The Christmas I'll Carry

For me, it seems that to honor the holiday, I must honor the everyday.
01/10/2014 05:53 pm ET Updated Mar 12, 2014

For some time, I've wanted to write about the holidays and celebrations and Christmas and family. I've wanted to talk about all the magic buried in the chaos and hold it up -- to share with you and to remind myself. But the season is so, that when it's over, it's hard to stir it to life again. It becomes stacked in our files of lovely holiday memories mixed with a little survival and a little relief. We are already up to our eyeballs in becoming better in the New Year, so the pause and reflection feels strained when we're using so much force to move forward, to shed, to evolve.

Christmas is a funny thing. It brings to the surface so much all at once. I think of the planning and orchestrating, the spending and decorating, the carried traditions and the shiny new ones that give way to permanence in our lives. The holidays always seem to reflect the beauty and the burden, just like life. Because of that, I want to capture and secure Christmas, I want to know what it is, so that each year I can bring it down from the attic and set it up for all to enjoy. I want the guarantee. But it hardly ever works like that. I can never predict where exactly I'll find Christmas.

I find myself disappointed in drearier, sometimes darker moments that had been laid out and prepared as the holiday highlights. I can't seem to force myself into the promise of traditional, ready-made Christmas fun. And I'm harsh as I face that truth each year. I feel weary when I should be inspired or annoyed when there is glee to gather. And never can we find boots, hats and mittens at the same time. This wild little detail, among others just like it, is often enough to make me crumble. That warm and fuzzy heart-opening bliss is often found in places and times that I never planned.

And when I do feel that spirit shoot through me, it's so simple, it's hardly ever bright and shiny, or where I left it. Instead, it's hidden, sometimes so close to suffering or sadness, it would be easy to miss in the pile of rubble. In the course of the season, our full, extended family -- like many families -- coped with everything from unexpected injuries, addiction, overwhelming stress and chaos, to the breakdown of traditions, the clash of family roles, too little, too much, chronic uncertainty. So how then can we find and feel Christmas in all of this, when real life won't suspend, won't let us be?

I steal a conversation with my uncle I only see once a year in the corner of a kitchen. Pots boil over and kids interrupt. But still I listen as he says kind words. We laugh with meaning. He reminds me of things I've forgotten. Christmas morning is filled with early risers and wild bounty. My husband has drawn a picture and framed it for each of our children. And even though they have already unveiled the digital, the unbelievable, the sought after, we watch as they open their drawings. There is the heavy silence of awe and appreciation. My daughter puts her hand over her heart without prompting. We don't speak because we don't need to. We know that -- however fleeting -- they saw Christmas in this tender token.
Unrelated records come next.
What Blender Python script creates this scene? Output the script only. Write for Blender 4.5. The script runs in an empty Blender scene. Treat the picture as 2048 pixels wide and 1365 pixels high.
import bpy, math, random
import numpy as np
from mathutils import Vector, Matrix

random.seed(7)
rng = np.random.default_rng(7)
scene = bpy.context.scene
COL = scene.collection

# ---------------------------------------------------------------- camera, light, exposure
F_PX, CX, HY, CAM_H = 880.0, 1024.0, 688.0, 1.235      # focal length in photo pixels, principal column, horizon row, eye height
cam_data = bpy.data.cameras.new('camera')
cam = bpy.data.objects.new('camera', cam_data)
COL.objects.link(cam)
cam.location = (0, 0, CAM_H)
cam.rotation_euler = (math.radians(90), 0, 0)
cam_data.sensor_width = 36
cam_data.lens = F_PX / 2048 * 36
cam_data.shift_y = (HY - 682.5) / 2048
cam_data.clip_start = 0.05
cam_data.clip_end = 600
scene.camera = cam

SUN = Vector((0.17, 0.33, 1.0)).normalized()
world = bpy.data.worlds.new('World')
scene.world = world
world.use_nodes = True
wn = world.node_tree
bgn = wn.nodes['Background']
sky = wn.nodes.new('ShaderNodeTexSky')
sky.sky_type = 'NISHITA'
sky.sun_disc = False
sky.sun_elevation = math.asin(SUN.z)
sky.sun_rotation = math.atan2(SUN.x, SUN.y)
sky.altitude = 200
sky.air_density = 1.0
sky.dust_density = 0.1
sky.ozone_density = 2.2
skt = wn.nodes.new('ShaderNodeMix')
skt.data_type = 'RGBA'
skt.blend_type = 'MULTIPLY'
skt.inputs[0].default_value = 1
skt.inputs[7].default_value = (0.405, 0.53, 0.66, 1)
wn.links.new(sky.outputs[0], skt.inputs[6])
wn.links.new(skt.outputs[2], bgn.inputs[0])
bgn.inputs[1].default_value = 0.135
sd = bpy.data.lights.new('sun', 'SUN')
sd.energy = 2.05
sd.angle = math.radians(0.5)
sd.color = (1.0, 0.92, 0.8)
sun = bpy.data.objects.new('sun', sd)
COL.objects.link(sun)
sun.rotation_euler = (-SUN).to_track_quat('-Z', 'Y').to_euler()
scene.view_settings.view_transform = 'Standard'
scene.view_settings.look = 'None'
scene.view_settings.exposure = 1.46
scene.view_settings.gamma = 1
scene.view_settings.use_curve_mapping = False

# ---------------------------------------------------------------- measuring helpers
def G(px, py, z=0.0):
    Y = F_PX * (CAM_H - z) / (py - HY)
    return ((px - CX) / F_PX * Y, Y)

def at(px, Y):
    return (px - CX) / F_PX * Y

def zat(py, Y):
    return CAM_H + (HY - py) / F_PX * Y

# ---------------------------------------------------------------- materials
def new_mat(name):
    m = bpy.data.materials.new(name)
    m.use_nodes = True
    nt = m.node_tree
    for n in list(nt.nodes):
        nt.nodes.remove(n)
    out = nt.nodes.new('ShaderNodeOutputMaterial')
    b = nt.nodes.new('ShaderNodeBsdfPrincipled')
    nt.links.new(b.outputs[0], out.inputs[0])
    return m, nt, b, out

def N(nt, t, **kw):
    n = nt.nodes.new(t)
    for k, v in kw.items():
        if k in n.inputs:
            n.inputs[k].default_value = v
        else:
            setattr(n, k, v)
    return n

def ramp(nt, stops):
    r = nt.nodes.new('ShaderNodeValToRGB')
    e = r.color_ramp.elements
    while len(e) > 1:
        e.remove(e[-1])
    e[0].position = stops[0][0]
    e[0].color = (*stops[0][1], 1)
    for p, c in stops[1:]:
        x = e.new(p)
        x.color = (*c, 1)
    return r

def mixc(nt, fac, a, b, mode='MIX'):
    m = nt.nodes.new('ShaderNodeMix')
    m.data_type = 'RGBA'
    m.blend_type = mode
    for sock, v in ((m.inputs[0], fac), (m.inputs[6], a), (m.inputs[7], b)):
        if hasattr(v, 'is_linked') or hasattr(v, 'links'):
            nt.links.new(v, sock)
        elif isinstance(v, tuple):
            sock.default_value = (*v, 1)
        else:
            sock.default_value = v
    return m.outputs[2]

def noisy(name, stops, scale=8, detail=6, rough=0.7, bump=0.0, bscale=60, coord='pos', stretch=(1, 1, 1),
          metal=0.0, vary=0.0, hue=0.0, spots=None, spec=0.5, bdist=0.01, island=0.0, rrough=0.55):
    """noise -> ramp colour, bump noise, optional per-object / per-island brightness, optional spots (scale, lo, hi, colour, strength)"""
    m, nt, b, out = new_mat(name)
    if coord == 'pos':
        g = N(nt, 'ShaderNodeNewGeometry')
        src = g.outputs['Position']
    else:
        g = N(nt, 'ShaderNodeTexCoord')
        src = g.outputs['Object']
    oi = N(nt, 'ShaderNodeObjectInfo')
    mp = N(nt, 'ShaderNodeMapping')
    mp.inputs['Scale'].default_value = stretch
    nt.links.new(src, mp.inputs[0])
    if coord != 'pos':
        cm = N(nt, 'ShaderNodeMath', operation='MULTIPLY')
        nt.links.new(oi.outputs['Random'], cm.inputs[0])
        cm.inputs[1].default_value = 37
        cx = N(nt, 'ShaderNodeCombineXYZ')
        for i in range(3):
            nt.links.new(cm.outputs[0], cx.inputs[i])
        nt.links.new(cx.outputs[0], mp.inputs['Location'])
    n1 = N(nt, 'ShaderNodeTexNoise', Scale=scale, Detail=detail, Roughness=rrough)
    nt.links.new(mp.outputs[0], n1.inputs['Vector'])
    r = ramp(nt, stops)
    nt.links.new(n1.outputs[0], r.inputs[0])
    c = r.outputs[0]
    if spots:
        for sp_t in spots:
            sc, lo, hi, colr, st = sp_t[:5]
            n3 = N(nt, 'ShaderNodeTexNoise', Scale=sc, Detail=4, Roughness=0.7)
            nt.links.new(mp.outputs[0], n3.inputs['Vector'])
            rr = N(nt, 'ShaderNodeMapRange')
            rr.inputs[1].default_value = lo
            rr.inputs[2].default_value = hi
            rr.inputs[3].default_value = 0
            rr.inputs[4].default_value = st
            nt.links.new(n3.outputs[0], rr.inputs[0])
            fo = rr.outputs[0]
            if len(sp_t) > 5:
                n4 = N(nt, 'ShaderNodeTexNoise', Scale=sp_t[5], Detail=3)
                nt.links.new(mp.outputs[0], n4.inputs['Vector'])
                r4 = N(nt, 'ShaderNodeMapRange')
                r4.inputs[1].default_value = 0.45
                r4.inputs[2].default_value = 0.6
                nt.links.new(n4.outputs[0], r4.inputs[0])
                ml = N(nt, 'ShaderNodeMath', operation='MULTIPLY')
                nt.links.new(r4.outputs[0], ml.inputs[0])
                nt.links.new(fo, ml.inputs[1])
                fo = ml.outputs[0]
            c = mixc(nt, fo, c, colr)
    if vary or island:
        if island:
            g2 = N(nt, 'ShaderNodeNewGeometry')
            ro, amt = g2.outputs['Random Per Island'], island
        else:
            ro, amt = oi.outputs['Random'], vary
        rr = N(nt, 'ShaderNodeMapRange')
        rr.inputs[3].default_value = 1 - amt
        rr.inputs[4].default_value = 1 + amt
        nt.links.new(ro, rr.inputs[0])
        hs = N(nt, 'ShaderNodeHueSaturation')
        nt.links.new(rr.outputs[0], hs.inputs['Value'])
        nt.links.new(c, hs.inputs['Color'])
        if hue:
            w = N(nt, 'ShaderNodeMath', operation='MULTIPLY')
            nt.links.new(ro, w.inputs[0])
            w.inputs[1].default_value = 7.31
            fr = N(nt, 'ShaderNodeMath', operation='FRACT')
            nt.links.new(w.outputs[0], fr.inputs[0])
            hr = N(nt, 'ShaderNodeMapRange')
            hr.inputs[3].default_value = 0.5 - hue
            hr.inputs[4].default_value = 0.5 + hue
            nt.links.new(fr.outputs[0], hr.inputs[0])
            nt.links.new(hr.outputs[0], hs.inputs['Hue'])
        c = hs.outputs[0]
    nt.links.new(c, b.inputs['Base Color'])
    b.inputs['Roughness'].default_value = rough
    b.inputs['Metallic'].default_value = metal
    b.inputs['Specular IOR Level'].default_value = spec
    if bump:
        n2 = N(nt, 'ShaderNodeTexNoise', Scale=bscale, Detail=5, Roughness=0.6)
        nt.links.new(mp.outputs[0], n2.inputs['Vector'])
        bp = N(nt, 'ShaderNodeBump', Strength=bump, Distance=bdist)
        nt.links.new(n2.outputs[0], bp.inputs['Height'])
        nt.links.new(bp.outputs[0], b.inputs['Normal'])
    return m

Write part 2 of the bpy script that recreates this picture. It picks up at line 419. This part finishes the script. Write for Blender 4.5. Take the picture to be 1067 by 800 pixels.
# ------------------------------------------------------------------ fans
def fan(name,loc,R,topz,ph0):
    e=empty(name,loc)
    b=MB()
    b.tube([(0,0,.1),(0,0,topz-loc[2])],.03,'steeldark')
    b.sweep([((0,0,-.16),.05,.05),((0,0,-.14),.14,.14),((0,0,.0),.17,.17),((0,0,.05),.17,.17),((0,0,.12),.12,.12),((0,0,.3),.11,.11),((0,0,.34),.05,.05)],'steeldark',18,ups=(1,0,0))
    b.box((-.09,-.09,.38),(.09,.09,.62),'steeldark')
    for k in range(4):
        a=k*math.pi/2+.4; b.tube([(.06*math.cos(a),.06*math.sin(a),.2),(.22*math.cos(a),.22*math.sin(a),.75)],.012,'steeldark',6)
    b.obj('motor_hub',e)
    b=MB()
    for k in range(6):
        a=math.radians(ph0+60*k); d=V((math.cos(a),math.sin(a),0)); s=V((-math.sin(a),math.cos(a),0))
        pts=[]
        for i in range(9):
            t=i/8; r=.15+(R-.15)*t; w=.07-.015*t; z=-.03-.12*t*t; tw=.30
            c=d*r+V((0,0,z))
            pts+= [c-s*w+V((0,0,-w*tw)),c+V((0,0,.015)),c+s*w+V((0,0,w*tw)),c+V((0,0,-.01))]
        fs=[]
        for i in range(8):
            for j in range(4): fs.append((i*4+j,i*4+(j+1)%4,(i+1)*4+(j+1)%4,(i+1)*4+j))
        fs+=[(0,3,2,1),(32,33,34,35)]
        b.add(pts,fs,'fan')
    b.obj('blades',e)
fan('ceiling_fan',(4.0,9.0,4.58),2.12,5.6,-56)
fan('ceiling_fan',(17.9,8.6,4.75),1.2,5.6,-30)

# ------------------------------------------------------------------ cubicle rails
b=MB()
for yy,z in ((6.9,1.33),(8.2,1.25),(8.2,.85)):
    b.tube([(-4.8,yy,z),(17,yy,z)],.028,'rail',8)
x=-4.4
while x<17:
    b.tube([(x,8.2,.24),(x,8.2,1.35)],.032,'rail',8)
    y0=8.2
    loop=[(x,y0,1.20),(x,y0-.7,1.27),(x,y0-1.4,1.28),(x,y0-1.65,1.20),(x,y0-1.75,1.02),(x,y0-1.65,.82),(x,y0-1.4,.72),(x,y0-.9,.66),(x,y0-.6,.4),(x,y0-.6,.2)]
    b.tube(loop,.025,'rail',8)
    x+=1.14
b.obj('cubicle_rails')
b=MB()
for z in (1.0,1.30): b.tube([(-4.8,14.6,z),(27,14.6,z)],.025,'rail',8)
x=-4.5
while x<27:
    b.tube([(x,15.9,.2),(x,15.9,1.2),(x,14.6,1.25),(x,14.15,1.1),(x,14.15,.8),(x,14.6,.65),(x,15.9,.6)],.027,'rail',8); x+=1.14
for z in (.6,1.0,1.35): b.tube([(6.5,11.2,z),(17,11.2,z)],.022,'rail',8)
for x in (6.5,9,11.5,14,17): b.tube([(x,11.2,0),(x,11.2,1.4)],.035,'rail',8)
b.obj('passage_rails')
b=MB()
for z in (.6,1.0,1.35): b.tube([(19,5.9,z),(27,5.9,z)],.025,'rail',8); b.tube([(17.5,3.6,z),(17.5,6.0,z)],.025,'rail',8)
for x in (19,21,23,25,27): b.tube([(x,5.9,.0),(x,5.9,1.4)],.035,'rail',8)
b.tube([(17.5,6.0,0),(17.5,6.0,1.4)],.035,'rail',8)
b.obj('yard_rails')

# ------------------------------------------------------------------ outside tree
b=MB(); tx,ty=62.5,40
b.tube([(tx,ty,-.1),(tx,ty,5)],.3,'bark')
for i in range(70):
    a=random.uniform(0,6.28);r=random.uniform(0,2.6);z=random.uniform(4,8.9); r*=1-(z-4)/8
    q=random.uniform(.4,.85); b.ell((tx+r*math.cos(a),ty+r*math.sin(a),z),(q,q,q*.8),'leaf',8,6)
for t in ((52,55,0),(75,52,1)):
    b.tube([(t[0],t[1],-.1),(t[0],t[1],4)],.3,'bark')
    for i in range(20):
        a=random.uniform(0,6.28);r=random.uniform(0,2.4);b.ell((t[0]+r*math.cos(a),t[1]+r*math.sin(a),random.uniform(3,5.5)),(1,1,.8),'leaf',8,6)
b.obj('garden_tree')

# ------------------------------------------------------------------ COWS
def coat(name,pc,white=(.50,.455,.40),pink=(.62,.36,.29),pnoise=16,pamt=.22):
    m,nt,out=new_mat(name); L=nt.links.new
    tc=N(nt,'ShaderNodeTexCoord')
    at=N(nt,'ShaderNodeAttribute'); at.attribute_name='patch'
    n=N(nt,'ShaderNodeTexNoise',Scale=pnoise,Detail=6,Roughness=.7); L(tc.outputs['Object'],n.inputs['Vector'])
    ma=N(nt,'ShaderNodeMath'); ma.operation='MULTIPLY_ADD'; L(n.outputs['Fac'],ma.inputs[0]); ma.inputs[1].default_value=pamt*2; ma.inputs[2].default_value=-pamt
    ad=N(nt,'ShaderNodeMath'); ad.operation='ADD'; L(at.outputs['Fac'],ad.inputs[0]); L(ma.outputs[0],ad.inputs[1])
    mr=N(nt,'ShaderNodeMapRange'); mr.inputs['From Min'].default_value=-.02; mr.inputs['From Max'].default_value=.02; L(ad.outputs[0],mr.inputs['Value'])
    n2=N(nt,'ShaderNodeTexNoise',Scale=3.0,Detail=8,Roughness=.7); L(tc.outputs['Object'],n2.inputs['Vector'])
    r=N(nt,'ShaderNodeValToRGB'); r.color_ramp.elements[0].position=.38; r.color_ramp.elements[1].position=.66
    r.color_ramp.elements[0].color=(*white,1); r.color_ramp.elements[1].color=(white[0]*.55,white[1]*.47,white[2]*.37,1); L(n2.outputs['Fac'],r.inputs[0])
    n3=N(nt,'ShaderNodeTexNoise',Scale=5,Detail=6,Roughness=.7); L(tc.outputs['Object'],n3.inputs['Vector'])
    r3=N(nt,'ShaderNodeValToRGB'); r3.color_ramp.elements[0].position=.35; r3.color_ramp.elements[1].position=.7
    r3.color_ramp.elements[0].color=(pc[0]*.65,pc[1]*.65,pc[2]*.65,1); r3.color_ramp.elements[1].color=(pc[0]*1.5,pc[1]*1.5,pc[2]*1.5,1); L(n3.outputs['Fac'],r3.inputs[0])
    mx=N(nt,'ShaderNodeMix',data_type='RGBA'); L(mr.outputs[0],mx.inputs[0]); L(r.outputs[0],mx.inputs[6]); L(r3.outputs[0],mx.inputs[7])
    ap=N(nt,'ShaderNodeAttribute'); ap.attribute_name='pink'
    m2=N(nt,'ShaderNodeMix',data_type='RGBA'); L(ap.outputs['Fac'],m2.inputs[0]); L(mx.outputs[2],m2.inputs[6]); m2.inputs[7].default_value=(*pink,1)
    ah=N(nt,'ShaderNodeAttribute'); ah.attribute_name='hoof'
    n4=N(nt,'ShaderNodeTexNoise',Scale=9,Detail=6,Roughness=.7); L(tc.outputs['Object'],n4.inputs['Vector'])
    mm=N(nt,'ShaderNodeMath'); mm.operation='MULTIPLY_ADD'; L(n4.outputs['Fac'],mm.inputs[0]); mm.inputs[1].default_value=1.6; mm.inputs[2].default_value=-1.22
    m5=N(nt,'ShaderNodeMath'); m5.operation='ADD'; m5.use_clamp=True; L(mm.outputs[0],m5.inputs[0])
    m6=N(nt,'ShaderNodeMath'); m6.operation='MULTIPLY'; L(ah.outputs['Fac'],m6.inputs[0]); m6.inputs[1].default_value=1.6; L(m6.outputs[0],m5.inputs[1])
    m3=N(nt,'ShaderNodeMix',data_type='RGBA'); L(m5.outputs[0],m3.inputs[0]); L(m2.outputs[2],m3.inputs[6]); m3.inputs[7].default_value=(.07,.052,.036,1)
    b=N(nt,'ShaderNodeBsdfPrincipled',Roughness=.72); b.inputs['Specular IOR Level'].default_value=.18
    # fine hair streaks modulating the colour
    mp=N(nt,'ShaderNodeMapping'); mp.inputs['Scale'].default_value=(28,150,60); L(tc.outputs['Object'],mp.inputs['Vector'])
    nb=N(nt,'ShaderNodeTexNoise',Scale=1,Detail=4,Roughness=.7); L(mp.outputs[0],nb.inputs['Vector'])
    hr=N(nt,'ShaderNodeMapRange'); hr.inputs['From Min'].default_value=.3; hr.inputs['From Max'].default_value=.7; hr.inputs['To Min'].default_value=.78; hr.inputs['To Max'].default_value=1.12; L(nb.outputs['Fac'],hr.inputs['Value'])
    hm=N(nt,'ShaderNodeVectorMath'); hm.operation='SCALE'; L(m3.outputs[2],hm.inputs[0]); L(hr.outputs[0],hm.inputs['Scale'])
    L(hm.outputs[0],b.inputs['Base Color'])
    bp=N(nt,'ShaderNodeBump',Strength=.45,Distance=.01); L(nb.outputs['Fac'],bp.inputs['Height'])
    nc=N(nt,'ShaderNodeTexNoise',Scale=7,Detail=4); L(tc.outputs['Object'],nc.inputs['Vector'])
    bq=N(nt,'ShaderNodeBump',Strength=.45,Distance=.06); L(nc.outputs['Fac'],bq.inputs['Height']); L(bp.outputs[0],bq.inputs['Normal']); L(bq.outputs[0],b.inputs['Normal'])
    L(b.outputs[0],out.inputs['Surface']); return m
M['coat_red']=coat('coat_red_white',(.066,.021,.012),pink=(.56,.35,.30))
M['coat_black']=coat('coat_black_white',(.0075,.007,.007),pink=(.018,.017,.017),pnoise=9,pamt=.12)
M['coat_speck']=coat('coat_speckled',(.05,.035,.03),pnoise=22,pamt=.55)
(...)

A week later, during a blizzard, I hurl words of frustration at my 11-year-old. We stomp and struggle into the night. When it grows quiet and the wind and snow slam against our house in the dark, I convince him to grab his gear and we hike to the movies together. He shows me a hidden trail I never knew. I take his hand. And he takes mine back. We are the only ones in the whole wide world. That's how it feels when stinging heals. On a weekend morning following the holiday, we stay in pajamas and don't sweep the floor, and our nieces sit around a table of play dough singing with our girls. Right then, I know that nothing else matters but sprinkled doughnuts and time. And when my Dad sets off on a late Sunday night before the New Year, he is saturated with wine and family fun. He leans his head against mine and says, "You are my hero. I am so proud of you." Growing up he always talked to me like this and I'm suddenly embarrassed by how much I've missed it. And surprised by how much I needed to hear it. I wear it like a blanket as I fall asleep that night. I weave all these moments together to make Christmas.

In truth, I want to walk through Christmas with more purity and less pageantry. Each day, each year, looking in new places and revisiting treasured ones. Allowing grace and grit, magic and madness, certainty and surrender. For me, it seems that to honor the holiday, I must honor the everyday. Then it gathers in one courageous month, to be exactly what it is -- celebration of life and all its fragile and fantastic offerings. That is the blessing, that is the Christmas I carry.